July 9, 2009

We switch valuation methodology for the three Singapore-listed shipping trusts, namely, First Ship Lease Trust (FSLT), Pacific Shipping Trust (PST) and Rickmers Maritime (RMT), from discounted cash flow (DCF) to P/B, which is the common method for valuing shipping stocks.

The share price volatility of the shipping trusts since mid-08 leads us to acknowledge that investors do not perceive shipping trusts as defensive stocks, despite their relatively resilient earnings from long-term charter contracts. The shipping trusts’ share prices have mirrored those of traditional shipping companies. Share prices of FSLT, PST and RMT have rebounded 20%, 72% and 58% ytd respectively after slumping 50-60% in 2H08.

We believe the P/B method will be more reflective and responsive to the changing risk profile of the shipping trusts, as financing risks are reduced when the shipping trusts overcome their balance sheet hurdles on the back of easing of credit and a recovery in ship prices. The shipping sector (as proxied by container shipping stocks) typically trades at 0.5x P/B at a cyclical trough and 2.5-3.0x at a cyclical peak.

Despite the recent share price rallies, the same risks remain.

a) In view of the collapse in ship values, we do not rule out a breach in the loan-to-value (LTV) covenants of 69% and 90% for FSLT and RMT respectively. PST has no LTV covenants its loan documents. Should asset prices continue to fall, the bankers may require FSLT and RMT to reduce dividend payout in order to partially pay down its loans or a higher cost of borrowings may be levied.
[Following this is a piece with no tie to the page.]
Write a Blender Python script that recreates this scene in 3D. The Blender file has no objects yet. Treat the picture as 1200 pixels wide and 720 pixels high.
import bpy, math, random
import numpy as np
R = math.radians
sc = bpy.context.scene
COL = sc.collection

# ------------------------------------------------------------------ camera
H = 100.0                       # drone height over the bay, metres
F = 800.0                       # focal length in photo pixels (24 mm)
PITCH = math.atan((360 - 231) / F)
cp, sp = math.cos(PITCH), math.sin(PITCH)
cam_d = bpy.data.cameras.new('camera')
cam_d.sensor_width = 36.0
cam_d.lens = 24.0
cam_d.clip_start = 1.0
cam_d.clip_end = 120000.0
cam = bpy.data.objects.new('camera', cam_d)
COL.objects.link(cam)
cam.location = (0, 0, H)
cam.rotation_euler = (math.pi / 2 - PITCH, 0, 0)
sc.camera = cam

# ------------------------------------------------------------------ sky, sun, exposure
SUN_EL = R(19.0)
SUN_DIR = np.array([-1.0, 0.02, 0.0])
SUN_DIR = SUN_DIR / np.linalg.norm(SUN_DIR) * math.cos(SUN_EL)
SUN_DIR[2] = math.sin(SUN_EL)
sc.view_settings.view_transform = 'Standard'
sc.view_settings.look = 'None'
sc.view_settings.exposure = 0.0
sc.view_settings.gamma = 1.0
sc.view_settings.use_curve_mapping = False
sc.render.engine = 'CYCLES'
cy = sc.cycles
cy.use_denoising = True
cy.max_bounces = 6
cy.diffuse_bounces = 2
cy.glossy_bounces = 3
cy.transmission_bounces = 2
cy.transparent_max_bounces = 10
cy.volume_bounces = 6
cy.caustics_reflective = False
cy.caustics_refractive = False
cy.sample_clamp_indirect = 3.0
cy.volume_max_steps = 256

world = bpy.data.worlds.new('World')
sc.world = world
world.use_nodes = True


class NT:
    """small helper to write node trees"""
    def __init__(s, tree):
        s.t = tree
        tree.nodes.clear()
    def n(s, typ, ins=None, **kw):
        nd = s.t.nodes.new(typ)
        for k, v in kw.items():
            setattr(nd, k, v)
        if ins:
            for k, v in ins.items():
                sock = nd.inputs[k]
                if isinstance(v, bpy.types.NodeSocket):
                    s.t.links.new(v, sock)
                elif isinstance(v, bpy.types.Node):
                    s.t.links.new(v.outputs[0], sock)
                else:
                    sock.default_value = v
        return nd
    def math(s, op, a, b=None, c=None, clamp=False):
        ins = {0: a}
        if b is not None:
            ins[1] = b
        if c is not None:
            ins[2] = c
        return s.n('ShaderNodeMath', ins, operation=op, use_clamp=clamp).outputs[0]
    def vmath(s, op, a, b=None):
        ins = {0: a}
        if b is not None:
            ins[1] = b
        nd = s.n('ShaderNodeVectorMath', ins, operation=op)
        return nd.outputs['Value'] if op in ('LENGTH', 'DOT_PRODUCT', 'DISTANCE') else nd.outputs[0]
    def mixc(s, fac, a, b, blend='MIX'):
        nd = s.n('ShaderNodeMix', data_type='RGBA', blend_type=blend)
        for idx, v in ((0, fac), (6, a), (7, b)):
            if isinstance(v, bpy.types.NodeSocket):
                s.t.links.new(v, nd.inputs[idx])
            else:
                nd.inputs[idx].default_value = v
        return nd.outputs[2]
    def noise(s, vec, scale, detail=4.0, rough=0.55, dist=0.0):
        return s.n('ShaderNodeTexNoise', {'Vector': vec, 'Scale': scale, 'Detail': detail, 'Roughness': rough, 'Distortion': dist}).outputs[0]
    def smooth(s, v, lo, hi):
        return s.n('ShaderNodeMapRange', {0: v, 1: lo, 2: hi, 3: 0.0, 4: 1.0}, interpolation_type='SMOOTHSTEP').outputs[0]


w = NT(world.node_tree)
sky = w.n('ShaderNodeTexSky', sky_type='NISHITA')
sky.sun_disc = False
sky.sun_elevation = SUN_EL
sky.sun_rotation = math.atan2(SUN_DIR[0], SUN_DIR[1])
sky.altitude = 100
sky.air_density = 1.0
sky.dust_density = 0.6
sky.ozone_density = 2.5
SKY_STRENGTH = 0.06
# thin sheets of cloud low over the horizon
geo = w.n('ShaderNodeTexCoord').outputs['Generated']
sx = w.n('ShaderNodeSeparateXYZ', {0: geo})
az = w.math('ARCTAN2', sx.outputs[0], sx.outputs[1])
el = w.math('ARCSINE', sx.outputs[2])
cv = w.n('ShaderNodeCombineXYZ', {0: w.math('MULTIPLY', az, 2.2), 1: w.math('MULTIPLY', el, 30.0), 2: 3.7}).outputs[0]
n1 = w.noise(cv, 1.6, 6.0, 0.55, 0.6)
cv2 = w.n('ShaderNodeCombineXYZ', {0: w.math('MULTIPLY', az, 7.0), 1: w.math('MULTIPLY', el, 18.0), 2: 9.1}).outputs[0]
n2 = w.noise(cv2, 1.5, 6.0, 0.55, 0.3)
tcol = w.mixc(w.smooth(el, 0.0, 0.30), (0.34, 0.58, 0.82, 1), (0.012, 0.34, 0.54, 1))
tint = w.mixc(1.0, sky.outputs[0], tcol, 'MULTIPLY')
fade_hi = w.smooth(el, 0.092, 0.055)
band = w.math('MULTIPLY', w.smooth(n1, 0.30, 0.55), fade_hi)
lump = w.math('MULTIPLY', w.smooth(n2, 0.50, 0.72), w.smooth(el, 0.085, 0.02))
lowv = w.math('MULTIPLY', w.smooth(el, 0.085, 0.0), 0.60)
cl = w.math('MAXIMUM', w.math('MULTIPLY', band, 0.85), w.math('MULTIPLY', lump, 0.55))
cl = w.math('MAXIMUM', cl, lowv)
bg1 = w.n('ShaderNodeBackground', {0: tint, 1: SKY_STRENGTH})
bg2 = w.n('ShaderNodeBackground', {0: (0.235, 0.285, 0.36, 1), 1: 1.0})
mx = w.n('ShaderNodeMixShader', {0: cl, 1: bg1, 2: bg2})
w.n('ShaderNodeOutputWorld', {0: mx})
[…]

b) FSLT’s Distribution Reinvestment Scheme (DRS) has a dilutive effect on DPU and yields as it offers existing shareholders new shares in lieu of dividends. This was implemented for the first time for 1Q09 dividends. Against a share price rebound in a strong market rally, its dilutive effect on share price did not materialise.
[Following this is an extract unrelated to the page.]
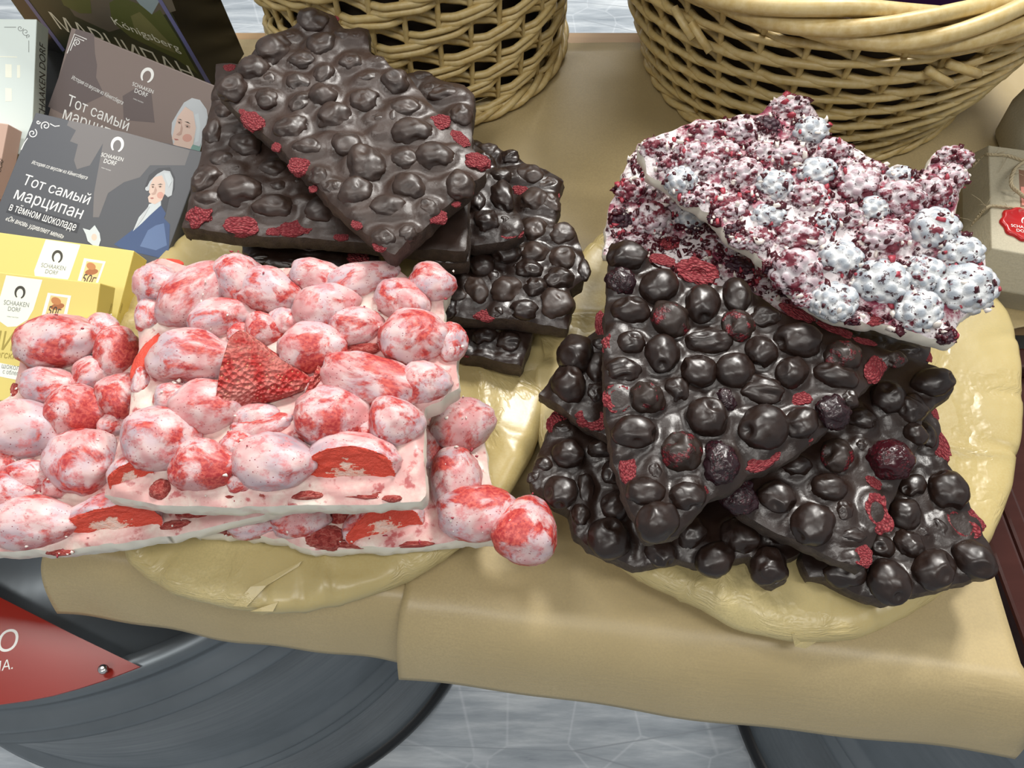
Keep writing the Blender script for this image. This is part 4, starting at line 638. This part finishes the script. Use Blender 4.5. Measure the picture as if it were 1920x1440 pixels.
portrait(f4, [(q5(p), m) for p, m in (([(1440, 720), (1490, 580), (1580, 510), (1700, 500), (1750, 600), (1745, 720), (1690, 810), (1650, 1000), (1600, 1000), (1620, 830), (1500, 720)], 'card_grey_dark'), ([(1610, 880), (1660, 960), (1640, 1010), (1700, 1070), (1690, 1300), (1680, 1425), (1350, 1350), (1190, 1300), (1140, 1270), (1320, 1130), (1420, 1060), (1500, 980)], 'coat_blue'), ([(1560, 1080), (1640, 1060), (1670, 1280), (1560, 1330), (1400, 1290), (1480, 1130)], 'coat_blue_light'), ([(1490, 870), (1610, 830), (1610, 880), (1500, 980), (1420, 1060), (1330, 1140), (1390, 1000), (1480, 900)], 'hand_print'),
    ([(1460, 720), (1500, 640), (1570, 570), (1640, 530), (1700, 540), (1735, 620), (1730, 700), (1720, 780), (1680, 800), (1640, 760), (1500, 740)], 'wig_grey'), ([(1500, 680), (1540, 600), (1620, 580), (1655, 660), (1650, 760), (1620, 830), (1550, 870), (1490, 850), (1480, 800), (1505, 770), (1490, 750)], 'skin_print'), (ell(1605, 780, 34, 34), 'cheek_print'), ([(1512, 688), (1535, 682), (1548, 698), (1530, 712)], 'skin_shade'), ([(1580, 690), (1605, 680), (1625, 694), (1600, 708)], 'skin_shade'), (ell(1529, 698, 8, 6), 'print_dark'), (ell(1603, 694, 9, 6), 'print_dark'), ([(1510, 676), (1535, 668), (1550, 676), (1530, 678)], 'print_dark'), ([(1576, 676), (1606, 664), (1632, 674), (1604, 674)], 'print_dark'), ([(1556, 690), (1538, 750), (1512, 766), (1530, 776), (1556, 768), (1570, 730)], 'skin_shade'), ([(1500, 806), (1528, 802), (1542, 808), (1520, 818)], 'lip_print'), (ell(1690, 752, 34, 42), 'wig_grey'), (ell(1476, 716, 22, 22), 'wig_grey'), ([(1640, 560), (1700, 560), (1722, 640), (1690, 700), (1665, 640)], 'hand_print'), ([(1480, 900), (1500, 890), (1440, 1000), (1360, 1110), (1345, 1120), (1400, 1010)], 'wig_grey'), ([(830, 1110), (900, 1130), (950, 1080), (1000, 1160), (1010, 1230), (990, 1290), (930, 1280), (880, 1240), (860, 1170)], 'hand_print'), (ell(945, 1200, 28, 34), 'skin_print'))])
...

c) Re-negotiation of charter rates by their charterers.

We are guided by the P/B valuations of the container shipping sector because most of the ships owned by the shipping trusts are containerships. In view of a change in our valuation methodology, we raise our fair prices, but maintain our recommendations.
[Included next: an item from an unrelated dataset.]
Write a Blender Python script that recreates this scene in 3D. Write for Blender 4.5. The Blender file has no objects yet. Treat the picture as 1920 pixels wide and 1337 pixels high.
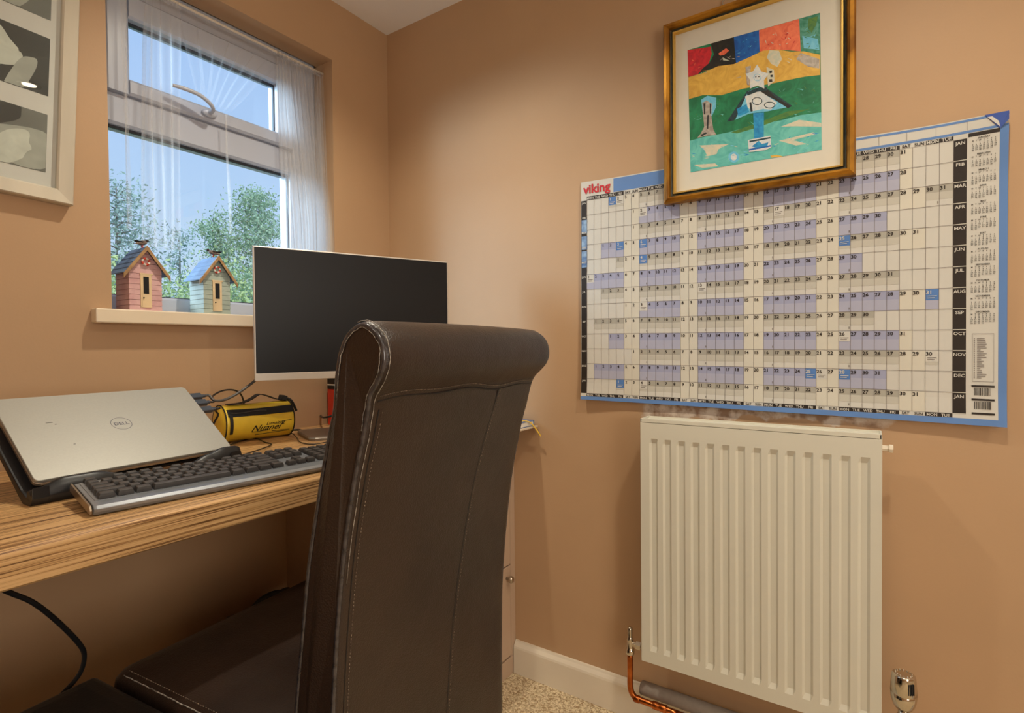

FSLT. We raise fair price from S$0.50 to S$0.64 based on the container shipping sector’s 0.8x 2010F P/B because FSLT’s net gearing of 138% is quite comparable with the sector’s gearing of 143%. FSLT remains a HOLD. RMT. We increase fair price from S$0.44 to S$0.76 based on a lower 2010F P/B of 0.4x, a shade below US peer, Danaos’ P/B of 0.5x because RMT would have a similarly very high net gearing of 4.0x assuming debt financing for the US$700m capex due in 2010 relating to the purchase of four containerships to be chartered to Maersk. While our fair price for RMT is 24% above its current share price, we maintain our HOLD in view of its unfunded US$700m capex due in 2010. We see a re-rating in RMT should it manage to resolve this financing hurdle.